Your friendly Sears tool store, about $200 when they have a sale. Two models are offered, one is good up to 100 lb.ft, the other up to 200 lb.ft, about the same price. Takes 3 AAA batteries to light, beep and act real cool.

88911coupe 04-10-2008 07:50 AM

What is the general consensus regarding the old style with the pointer that just rotates on a dial...no clicker or split beam or electronics involved? Not sure what these are called. I have a clicker and just got one of these "manual", for lack of a better term, since I'd read they are very accurate but not very useful if you can't clearly see the face. I was going to use it for the case reassembly when I get the heads back from Walt at CE.
Thanks,

yelcab1 04-10-2008 08:59 AM

Quote:

Originally Posted by 88911coupe (Post 3878427)
What is the general consensus regarding the old style with the pointer that just rotates on a dial...no clicker or split beam or electronics involved? Not sure what these are called. I have a clicker and just got one of these "manual", for lack of a better term, since I'd read they are very accurate but not very useful if you can't clearly see the face.

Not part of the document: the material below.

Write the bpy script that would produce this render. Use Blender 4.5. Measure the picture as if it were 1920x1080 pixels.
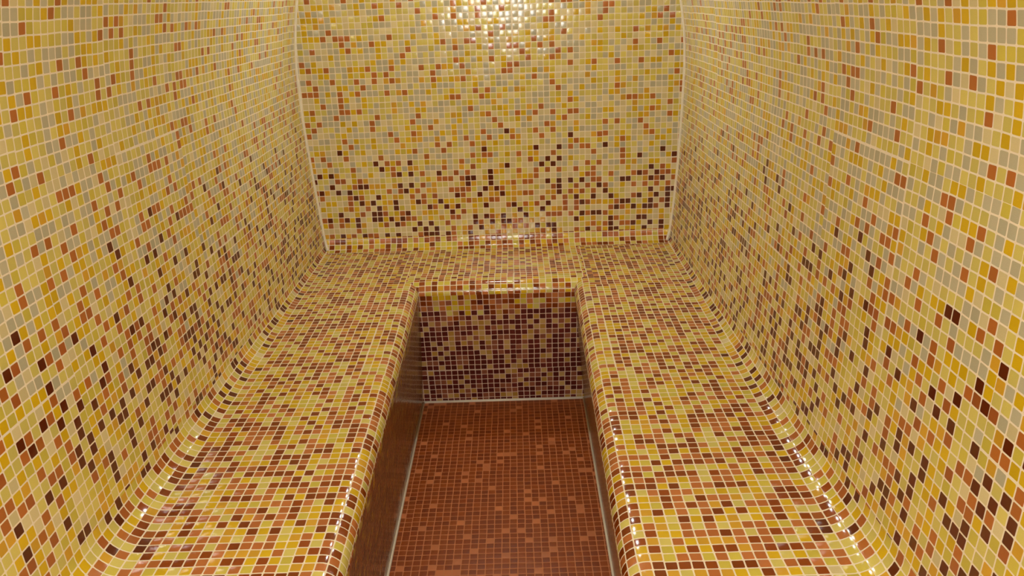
import bpy, bmesh, math
import numpy as np
from mathutils import Matrix, Vector

for o in list(bpy.data.objects): bpy.data.objects.remove(o)
SC = bpy.context.scene
COL = SC.collection

# ---------------------------------------------------------------- camera
FPX = 1546.0                         # focal length in pixels of a 1920 wide frame
EYE = Vector((0.0, 0.0, 1.314))      # room axes: x right, y towards the back wall, z up, floor at 0
def camera_axes(vx=958.0, vy=-10.0, roll=math.radians(1.8)):
    F = np.array([(vx-960)/FPX, -(vy-540)/FPX, -1.0]); F /= np.linalg.norm(F)
    U = np.array([-math.sin(roll), math.cos(roll), 0.0]); U -= U.dot(F)*F; U /= np.linalg.norm(U)
    return np.array([np.cross(F, U), F, U])
cam_data = bpy.data.cameras.new('camera')
cam = bpy.data.objects.new('camera', cam_data); COL.objects.link(cam)
cam_data.sensor_width = 36.0
cam_data.lens = FPX/1920*36.0
cam_data.clip_start = 0.02
M = Matrix([list(map(float, r)) for r in camera_axes()]).to_4x4()
cam.matrix_world = Matrix.Translation(EYE) @ M
SC.camera = cam

# ---------------------------------------------------------------- world, exposure, lamps
W = bpy.data.worlds.new('world'); SC.world = W; W.use_nodes = True
W.node_tree.nodes['Background'].inputs[0].default_value = (1.0, 0.86, 0.66, 1)
W.node_tree.nodes['Background'].inputs[1].default_value = 0.05
SC.view_settings.view_transform = 'Standard'
SC.view_settings.look = 'None'
SC.view_settings.exposure = 1.62
SC.view_settings.gamma = 1.0
SC.view_settings.use_curve_mapping = False
LAMP_COLOUR = (0.93, 1.0, 1.0)
GLOW_CEILING = 52.0      # round lamp on the vault over the door end
GLOW_WALL = 32.0         # round lamp high on the back wall
GLOW_DOOR = 11.0         # frosted pane high in the door, lit from the corridor behind it
DOOR_COLOUR = (0.98, 1.0, 1.0)

# ---------------------------------------------------------------- helpers
def lin(c):
    return tuple(((v/255)/12.92 if v/255 <= 0.04045 else ((v/255+0.055)/1.055)**2.4) for v in c)

class G:
    """small node-graph writer"""
    def __init__(s, mat):
        mat.use_nodes = True
        s.nt = mat.node_tree; s.nt.nodes.clear()
    def n(s, kind, **kw):
        nd = s.nt.nodes.new(kind)
        for k, v in kw.items(): setattr(nd, k, v)
        return nd
    def put(s, sock, v):
        if isinstance(v, bpy.types.NodeSocket): s.nt.links.new(v, sock)
        elif v is not None: sock.default_value = v
    def m(s, op, a, b=None, c=None, clamp=False):
        nd = s.n('ShaderNodeMath', operation=op, use_clamp=clamp)
        for i, v in enumerate((a, b, c)): s.put(nd.inputs[i], v)
        return nd.outputs[0]
    def vm(s, op, a, b=None, scale=None):
        nd = s.n('ShaderNodeVectorMath', operation=op)
        s.put(nd.inputs[0], a)
        if b is not None: s.put(nd.inputs[1], b)
        if scale is not None: s.put(nd.inputs['Scale'], scale)
        return nd.outputs[0]
    def xyz(s, x, y, z=0.0):
        nd = s.n('ShaderNodeCombineXYZ')
        for i, v in enumerate((x, y, z)): s.put(nd.inputs[i], v)
        return nd.outputs[0]
    def sep(s, v):
        nd = s.n('ShaderNodeSeparateXYZ'); s.put(nd.inputs[0], v); return nd.outputs
    def mix(s, f, a, b, blend='MIX'):
        nd = s.n('ShaderNodeMix', data_type='RGBA', blend_type=blend)
        s.put(nd.inputs[0], f)
        for i, v in ((6, a), (7, b)):
            s.put(nd.inputs[i], (*v, 1) if isinstance(v, tuple) and len(v) == 3 else v)
        return nd.outputs[2]
    def ramp(s, f, stops, interp='CONSTANT'):
        nd = s.n('ShaderNodeValToRGB'); cr = nd.color_ramp; cr.interpolation = interp
        while len(cr.elements) > 1: cr.elements.remove(cr.elements[-1])
        cr.elements[0].position = stops[0][0]; cr.elements[0].color = (*stops[0][1], 1)
        for p, c in stops[1:]:
            e = cr.elements.new(p); e.color = (*c, 1)
        s.put(nd.inputs[0], f)
        return nd.outputs[0]

def palette(*items, spread=0.4):
    """[(share, srgb)] -> two ramps: the setters kept dark tiles apart, so every other place gets more of them"""
    both = []
    for sgn in (1, -1):
        its = [(w_*(1+sgn*spread) if sum(c) < 330 else w_, c) for w_, c in items]
        dk = sum(w_ for w_, c in its if sum(c) < 330); lt = sum(w_ for w_, c in its if sum(c) >= 330)
        f = (1-dk)/lt if lt else 1.0
        acc = 0; out = []
        for w_, c in its:
            out.append((acc, lin(c))); acc += w_ if sum(c) < 330 else w_*f
        both.append(out)
    return both

LIME  = (212, 196, 106); LIME2 = (206, 188, 78)
TAUPE = (188, 180, 152); CREAM = (214, 198, 150)
AMBER = (212, 174, 26);  AMBER2 = (210, 160, 48)
TERRA = (178, 104, 46);  TERRA2 = (164, 92, 44)
DARK  = (94, 38, 14);    DARK2 = (126, 56, 22)
PAL_HIGH = palette((.29, TAUPE), (.28, LIME), (.08, LIME2), (.07, CREAM), (.15, AMBER), (.03, AMBER2), (.10, TERRA))
PAL_LOW  = palette((.20, LIME), (.14, LIME2), (.06, CREAM), (.15, AMBER), (.08, AMBER2), (.09, TERRA), (.09, TERRA2), (.19, DARK))
PAL_BACK_HIGH = palette((.27, TAUPE), (.22, LIME), (.04, LIME2), (.18, CREAM), (.11, AMBER), (.04, AMBER2), (.11, TERRA))
PAL_BACK_LOW = palette((.24, CREAM), (.15, LIME), (.05, LIME2), (.10, AMBER), (.09, AMBER2), (.10, TERRA), (.09, TERRA2), (.19, DARK))
PAL_SEAT = palette((.11, LIME), (.12, LIME2), (.15, AMBER), (.08, AMBER2), (.12, (190, 114, 62)), (.12, (180, 104, 52)), (.15, (144, 66, 16)), (.15, (128, 56, 12)), spread=.35)
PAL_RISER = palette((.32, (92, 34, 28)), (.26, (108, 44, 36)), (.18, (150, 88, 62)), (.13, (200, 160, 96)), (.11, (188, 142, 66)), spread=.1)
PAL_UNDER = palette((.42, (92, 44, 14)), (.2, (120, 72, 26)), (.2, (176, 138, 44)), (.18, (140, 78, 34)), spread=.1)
PAL_FLOOR = palette((.46, (150, 72, 17)), (.473, (138, 63, 15)), (.065, (200, 118, 70)), (.002, (214, 164, 40)), spread=.05)
GROUT = (244, 230, 208)

def tile_material(name, low, high=None, g0=0.0, g1=1.0, axis_u=(0, 1, 0), grout=GROUT, seed=0.0, gap=0.062, spec=0.4, tilt=0.016, dome=0.05, rough=0.13, sparse=1.0):
    """20 mm mosaic: the UV map counts tiles; the share of the 'low' mix goes from 0 at row g0 to 1 at row g1."""
    mat = bpy.data.materials.new(name); g = G(mat)
    uv = g.n('ShaderNodeUVMap', uv_map='UVMap').outputs[0]
    # the mosaic comes on sheets of 15 x 15 tiles, each laid a hair off its neighbours
    sheet = g.vm('FLOOR', g.vm('SCALE', uv, scale=1/15))
    wn0 = g.n('ShaderNodeTexWhiteNoise', noise_dimensions='3D')
    g.put(wn0.inputs['Vector'], g.vm('ADD', sheet, (seed+3.3, 1.7, 0.0)))
    jit = g.vm('SCALE', g.vm('SUBTRACT', wn0.outputs['Color'], (0.5, 0.5, 0.5)), scale=0.14)
    # the setter's lines wander a little
    nz = g.n('ShaderNodeTexNoise', noise_dimensions='2D'); g.put(nz.inputs['Vector'], g.vm('SCALE', uv, scale=0.07)); nz.inputs['Detail'].default_value = 1.0
    wob = g.vm('SCALE', g.vm('SUBTRACT', nz.outputs['Color'], (0.5, 0.5, 0.5)), scale=0.12)
    p = g.vm('ADD', g.vm('ADD', uv, jit), wob)
    cell = g.vm('FLOOR', p)
    cx, cy, _ = g.sep(cell)
    fx, fy, _ = g.sep(g.vm('SUBTRACT', g.vm('SUBTRACT', p, cell), (0.5, 0.5, 0.0)))
    wn = g.n('ShaderNodeTexWhiteNoise', noise_dimensions='3D')
    g.put(wn.inputs['Vector'], g.xyz(cx, cy, seed))
    r1 = wn.outputs['Value']; rc = wn.outputs['Color']
    wn2 = g.n('ShaderNodeTexWhiteNoise', noise_dimensions='3D')
    g.put(wn2.inputs['Vector'], g.xyz(cx, cy, seed+17.0))
    ra, rb, rd = g.sep(wn2.outputs['Color'])
    parity = g.m('MODULO', g.m('ABSOLUTE', g.m('ADD', cx, cy)), 2.0)
    def pick_colour(p_): return g.mix(parity, g.ramp(r1, p_[0]), g.ramp(r1, p_[1]))
    col = pick_colour(low)
    if high is not None:
        ch = pick_colour(high)
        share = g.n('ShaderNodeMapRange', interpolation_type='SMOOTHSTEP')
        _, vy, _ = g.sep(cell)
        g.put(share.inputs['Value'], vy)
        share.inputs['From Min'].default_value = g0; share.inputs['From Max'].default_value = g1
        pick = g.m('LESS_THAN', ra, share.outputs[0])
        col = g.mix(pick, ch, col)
    # each tile a shade of its own, with faint clouding in the glaze
    shade = g.m('MULTIPLY_ADD', rb, 0.22, 0.89)
    cl = g.n('ShaderNodeTexNoise', noise_dimensions='2D'); g.put(cl.inputs['Vector'], g.vm('SCALE', uv, scale=3.0)); cl.inputs['Detail'].default_value = 2.0
    shade = g.m('MULTIPLY', shade, g.m('MULTIPLY_ADD', cl.outputs[0], 0.16, 0.92))
    col = g.vm('SCALE', col, scale=shade)
    # rounded square tile with a grout joint round it
    ax = g.m('ABSOLUTE', fx); ay = g.m('ABSOLUTE', fy)
    q = 0.5-gap-0.10
    dx = g.m('MAXIMUM', g.m('SUBTRACT', ax, q), 0.0); dy = g.m('MAXIMUM', g.m('SUBTRACT', ay, q), 0.0)
    d = g.m('SQRT', g.m('ADD', g.m('MULTIPLY', dx, dx), g.m('MULTIPLY', dy, dy)))
    is_tile = g.m('LESS_THAN', d, 0.10)
    gn = g.n('ShaderNodeTexNoise', noise_dimensions='2D'); g.put(gn.inputs['Vector'], g.vm('SCALE', uv, scale=0.35)); gn.inputs['Detail'].default_value = 3.0
    gcol = g.mix(g.m('MULTIPLY', gn.outputs[0], 0.5), lin(grout), tuple(v*0.72 for v in lin(grout)))
    colour = g.mix(is_tile, gcol, col)
    rgh = g.m('MULTIPLY_ADD', is_tile, rough-0.75, 0.75)
    # every tile is slightly domed and sits at a slightly different angle
    N = g.n('ShaderNodeNewGeometry').outputs['Normal']
    T = g.vm('CROSS_PRODUCT', N, tuple(axis_u))
    ru = g.vm('SUBTRACT', wn2.outputs['Color'], (0.5, 0.5, 0.5))
    nn = g.vm('ADD', N, g.vm('SCALE', ru, scale=g.m('MULTIPLY', is_tile, tilt*2)))
    nn = g.vm('ADD', nn, g.vm('SCALE', tuple(axis_u), scale=g.m('MULTIPLY', fx, g.m('MULTIPLY', is_tile, dome))))
    nn = g.vm('ADD', nn, g.vm('SCALE', T, scale=g.m('MULTIPLY', fy, g.m('MULTIPLY', is_tile, dome))))
    nn = g.vm('NORMALIZE', nn)
    b = g.n('ShaderNodeBsdfPrincipled')
    g.put(b.inputs['Base Color'], colour); g.put(b.inputs['Roughness'], rgh); g.put(b.inputs['Normal'], nn)
    g.put(b.inputs['Specular IOR Level'], g.m('MULTIPLY_ADD', is_tile, spec-0.15, 0.15))
    out = g.n('ShaderNodeOutputMaterial'); g.nt.links.new(b.outputs[0], out.inputs[0])
    return mat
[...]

I was going to use it for the case reassembly when I get the heads back from Walt at CE.
Thanks,

Works well, accurate to what reading you can read from the dial. This is normally in the 5lbs increment. And your eyes must be exactly squared to the gauge scale, which is extremely hard to do when you are torquing something inside a 911 enginne compartment like the head nuts on the top rows of the intake side.

Other than that, it works great for tires lug nuts.

88911coupe 04-10-2008 09:46 AM

Thanks, I've also got a method pictured in my mind that may help check the clicker model I have...using some sort of double bolt set up to connect the two wrenches. Just to see what happens.